## EXERCISE BRIEF
Report every line in the listing below where the string "follow" shows up.

## INFORMATION GIVEN
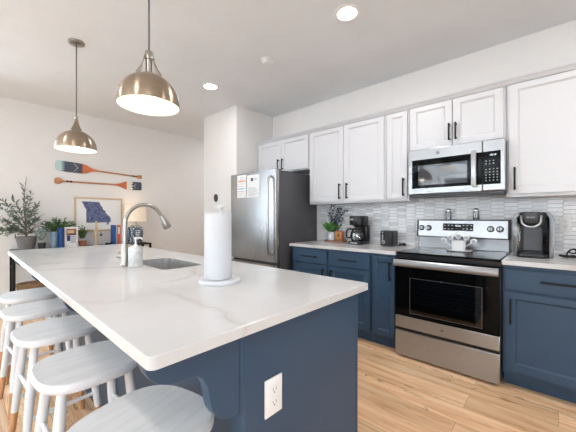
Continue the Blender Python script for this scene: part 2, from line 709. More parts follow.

==

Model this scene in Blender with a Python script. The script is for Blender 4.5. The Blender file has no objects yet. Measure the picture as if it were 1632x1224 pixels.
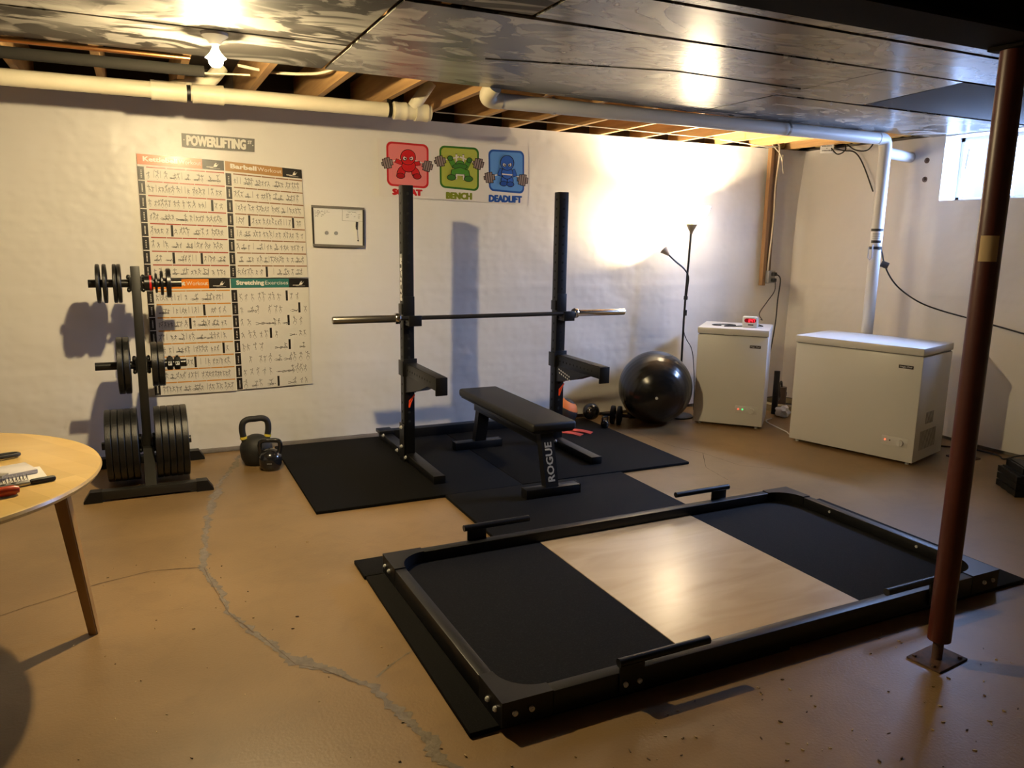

--

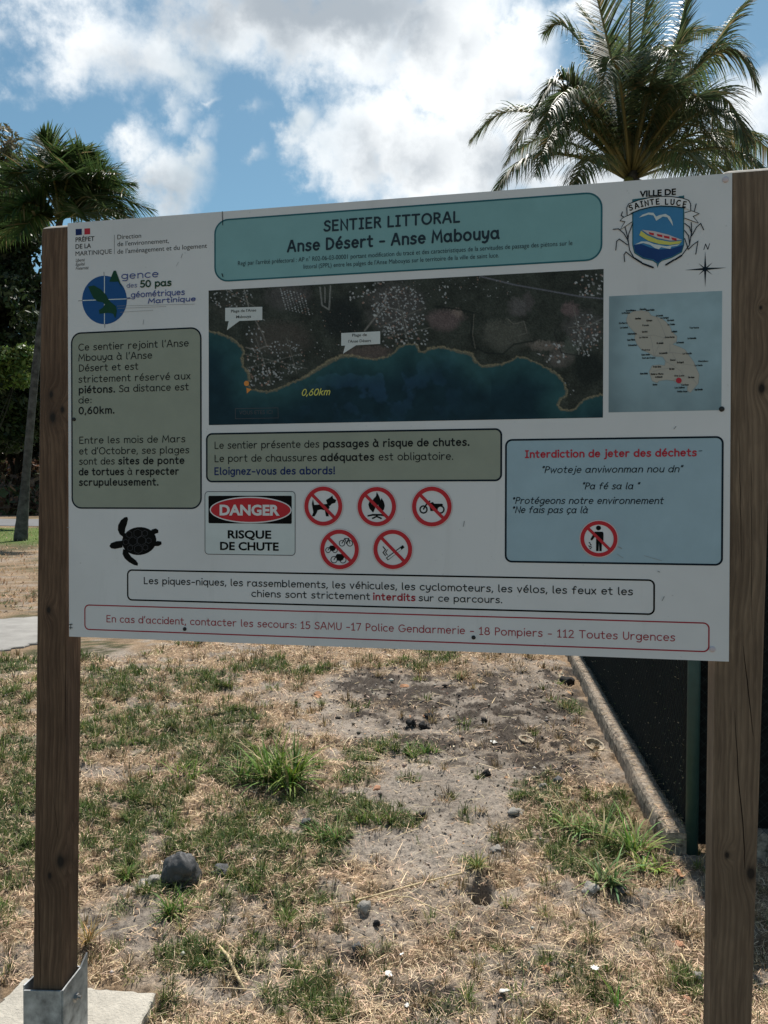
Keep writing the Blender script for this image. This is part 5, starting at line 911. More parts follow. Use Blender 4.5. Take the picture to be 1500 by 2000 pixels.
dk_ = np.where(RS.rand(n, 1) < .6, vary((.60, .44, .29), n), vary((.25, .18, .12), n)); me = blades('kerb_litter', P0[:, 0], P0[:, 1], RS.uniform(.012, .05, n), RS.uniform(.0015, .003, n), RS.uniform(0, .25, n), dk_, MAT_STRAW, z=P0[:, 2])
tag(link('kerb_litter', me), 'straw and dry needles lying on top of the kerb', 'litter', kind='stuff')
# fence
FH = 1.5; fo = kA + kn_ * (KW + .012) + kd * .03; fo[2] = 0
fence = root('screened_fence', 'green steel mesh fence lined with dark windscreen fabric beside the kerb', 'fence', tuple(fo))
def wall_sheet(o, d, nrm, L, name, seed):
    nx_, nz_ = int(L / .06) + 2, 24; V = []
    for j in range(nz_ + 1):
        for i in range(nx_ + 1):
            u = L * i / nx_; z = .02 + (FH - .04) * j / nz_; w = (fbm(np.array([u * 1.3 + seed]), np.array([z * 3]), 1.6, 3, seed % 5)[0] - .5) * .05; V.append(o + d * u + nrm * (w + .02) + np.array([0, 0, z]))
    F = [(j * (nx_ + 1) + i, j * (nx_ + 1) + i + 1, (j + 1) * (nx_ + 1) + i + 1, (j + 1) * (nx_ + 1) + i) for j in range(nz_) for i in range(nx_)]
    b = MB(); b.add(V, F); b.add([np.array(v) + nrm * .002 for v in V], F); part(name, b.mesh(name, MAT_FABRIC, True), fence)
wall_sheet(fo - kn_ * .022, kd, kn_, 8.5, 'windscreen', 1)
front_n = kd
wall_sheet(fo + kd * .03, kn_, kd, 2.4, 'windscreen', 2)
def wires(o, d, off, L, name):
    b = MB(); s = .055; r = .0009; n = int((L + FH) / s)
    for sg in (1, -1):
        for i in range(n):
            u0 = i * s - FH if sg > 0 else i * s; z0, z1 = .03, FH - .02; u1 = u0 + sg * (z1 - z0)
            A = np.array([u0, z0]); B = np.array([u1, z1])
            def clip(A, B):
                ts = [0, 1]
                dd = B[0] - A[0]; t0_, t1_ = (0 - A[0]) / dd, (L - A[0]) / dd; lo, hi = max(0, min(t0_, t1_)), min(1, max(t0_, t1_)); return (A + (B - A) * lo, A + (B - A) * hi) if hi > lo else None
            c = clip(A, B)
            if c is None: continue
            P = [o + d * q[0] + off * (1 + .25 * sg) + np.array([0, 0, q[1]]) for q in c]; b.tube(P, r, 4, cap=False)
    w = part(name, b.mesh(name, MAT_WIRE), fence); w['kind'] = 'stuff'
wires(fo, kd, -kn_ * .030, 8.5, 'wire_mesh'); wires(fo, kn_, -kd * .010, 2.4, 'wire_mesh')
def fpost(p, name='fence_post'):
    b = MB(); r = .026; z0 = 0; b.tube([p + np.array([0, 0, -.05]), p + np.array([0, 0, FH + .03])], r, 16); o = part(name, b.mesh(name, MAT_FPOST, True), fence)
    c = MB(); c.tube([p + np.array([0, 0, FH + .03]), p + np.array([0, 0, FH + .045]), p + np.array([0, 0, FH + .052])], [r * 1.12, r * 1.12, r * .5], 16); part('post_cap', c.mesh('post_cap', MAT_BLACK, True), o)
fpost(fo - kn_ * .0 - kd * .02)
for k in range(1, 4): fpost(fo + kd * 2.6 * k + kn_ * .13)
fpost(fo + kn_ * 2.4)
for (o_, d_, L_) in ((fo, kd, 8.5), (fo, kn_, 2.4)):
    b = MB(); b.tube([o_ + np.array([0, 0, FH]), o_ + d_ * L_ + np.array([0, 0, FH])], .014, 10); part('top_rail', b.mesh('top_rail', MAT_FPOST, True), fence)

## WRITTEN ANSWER
Continue the Blender Python script for this scene: part 2, from line 709. More parts follow.
Keep writing the Blender script for this image. This is part 5, starting at line 911. More parts follow. Use Blender 4.5. Take the picture to be 1500 by 2000 pixels.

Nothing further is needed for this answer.